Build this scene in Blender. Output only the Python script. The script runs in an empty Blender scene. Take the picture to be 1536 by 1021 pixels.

...

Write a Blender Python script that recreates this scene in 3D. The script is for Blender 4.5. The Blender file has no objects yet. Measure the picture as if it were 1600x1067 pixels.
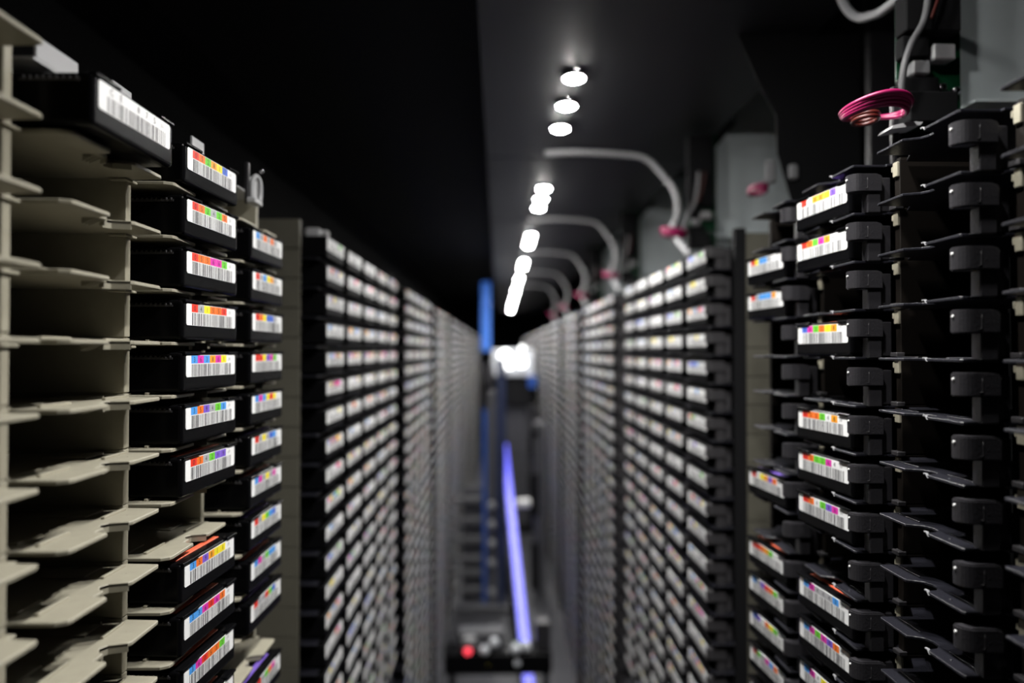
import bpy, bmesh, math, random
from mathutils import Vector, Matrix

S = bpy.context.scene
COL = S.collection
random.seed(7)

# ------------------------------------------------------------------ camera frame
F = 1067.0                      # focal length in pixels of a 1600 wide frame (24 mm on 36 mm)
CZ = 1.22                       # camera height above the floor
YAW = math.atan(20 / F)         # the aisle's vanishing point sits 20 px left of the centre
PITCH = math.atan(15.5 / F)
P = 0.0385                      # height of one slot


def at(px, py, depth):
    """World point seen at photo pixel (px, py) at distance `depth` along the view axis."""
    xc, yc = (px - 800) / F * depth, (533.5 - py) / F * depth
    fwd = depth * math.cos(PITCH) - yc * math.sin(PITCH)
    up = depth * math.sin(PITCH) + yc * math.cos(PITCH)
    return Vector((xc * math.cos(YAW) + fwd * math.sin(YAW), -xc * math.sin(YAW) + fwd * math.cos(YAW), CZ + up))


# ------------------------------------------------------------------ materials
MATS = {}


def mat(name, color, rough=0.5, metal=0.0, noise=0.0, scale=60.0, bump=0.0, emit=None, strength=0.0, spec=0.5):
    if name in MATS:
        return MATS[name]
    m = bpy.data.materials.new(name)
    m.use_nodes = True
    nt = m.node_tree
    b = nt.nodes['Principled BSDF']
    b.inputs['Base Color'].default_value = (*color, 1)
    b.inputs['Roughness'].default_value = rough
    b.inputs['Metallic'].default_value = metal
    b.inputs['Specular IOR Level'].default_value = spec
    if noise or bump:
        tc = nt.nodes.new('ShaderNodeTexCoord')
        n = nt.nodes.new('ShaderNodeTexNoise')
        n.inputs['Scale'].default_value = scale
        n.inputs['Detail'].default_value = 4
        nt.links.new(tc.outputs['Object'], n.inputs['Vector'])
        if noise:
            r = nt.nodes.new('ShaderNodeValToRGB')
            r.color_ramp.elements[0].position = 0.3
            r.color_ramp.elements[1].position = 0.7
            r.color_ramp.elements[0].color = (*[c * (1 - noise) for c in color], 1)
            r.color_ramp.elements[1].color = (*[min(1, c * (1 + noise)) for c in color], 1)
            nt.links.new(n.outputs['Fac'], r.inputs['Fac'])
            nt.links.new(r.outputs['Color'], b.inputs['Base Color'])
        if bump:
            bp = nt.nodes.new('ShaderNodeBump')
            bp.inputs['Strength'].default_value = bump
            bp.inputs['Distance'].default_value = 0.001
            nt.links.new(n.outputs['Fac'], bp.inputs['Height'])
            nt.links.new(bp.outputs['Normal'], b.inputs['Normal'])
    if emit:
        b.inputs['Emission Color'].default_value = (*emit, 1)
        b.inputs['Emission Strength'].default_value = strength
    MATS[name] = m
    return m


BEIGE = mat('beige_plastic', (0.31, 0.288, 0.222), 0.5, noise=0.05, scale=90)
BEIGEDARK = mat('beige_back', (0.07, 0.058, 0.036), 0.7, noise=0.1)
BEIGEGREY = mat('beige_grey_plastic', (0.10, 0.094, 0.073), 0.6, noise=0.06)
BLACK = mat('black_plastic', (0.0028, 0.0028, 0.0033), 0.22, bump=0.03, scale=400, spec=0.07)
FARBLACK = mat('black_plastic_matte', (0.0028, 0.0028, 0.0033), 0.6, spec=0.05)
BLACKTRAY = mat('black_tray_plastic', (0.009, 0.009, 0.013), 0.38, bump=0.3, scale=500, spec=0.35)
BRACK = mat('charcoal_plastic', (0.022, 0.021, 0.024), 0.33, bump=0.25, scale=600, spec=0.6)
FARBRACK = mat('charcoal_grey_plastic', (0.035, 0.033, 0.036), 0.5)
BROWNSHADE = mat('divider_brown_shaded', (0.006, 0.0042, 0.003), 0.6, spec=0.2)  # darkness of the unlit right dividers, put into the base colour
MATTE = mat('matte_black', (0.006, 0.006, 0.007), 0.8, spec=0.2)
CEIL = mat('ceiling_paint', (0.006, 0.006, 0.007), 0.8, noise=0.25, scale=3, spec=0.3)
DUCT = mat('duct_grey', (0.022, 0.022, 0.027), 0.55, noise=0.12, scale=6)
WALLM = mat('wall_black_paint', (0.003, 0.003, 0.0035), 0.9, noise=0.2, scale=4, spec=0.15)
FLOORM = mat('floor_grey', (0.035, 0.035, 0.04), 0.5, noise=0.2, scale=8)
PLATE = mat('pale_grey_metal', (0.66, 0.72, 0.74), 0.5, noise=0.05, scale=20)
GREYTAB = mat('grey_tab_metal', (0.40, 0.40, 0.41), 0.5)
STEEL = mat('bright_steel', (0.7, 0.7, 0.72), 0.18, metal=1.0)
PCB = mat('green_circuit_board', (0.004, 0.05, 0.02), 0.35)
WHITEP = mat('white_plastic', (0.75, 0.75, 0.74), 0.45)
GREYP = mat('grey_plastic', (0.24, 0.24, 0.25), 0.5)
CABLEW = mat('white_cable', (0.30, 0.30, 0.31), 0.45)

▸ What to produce
Any pictures should be left out. Reproduce every line from the one holding "Write a Blender" down to the one holding "random.seed(7)", both of those lines included.

▸ Task answer
Write a Blender Python script that recreates this scene in 3D. The script is for Blender 4.5. The Blender file has no objects yet. Measure the picture as if it were 1600x1067 pixels.
import bpy, bmesh, math, random
from mathutils import Vector, Matrix

S = bpy.context.scene
COL = S.collection
random.seed(7)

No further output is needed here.